The theme of this article is adopting a mindset of delegating more decisions and empowering your team to be autonomous in their decision-making. That means arming them with the right information and input to help them qualify and decide.

But it’s execution and sticking with it that’s the hard part. As with all behavior change, you may sacrifice your own intentions and make exceptions. Likewise, even if we’ve previously agreed to it, your team inevitably will cross a boundary that you’ve aimed to set. That’s okay—that’s the exact surface area of what is meant to be learned.

Try this simple linguistic tweak to reinforce a (joint) decision to delegate a decision:

“We discussed that this decision is yours to make. I trust your judgment. Are you still able to make the decision on your own? How else can I help?”

Reflection questions

You saw some of this in my previous article The path to get out of the weeds. Consider this.

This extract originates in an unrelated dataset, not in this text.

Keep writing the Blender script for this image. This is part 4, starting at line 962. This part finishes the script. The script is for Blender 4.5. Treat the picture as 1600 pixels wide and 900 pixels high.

With respect to any process of which any step currently requires your attention and/or input…

  1. Which steps can the new owner complete autonomously (without your approval or feedback)?
  2. Which steps can the new owner complete collaboratively (with your approval or feedback)?
  3. Which steps require your input or decision (new owner cannot autonomously complete on their own)?
  4. Which steps require someone else’s input or decision?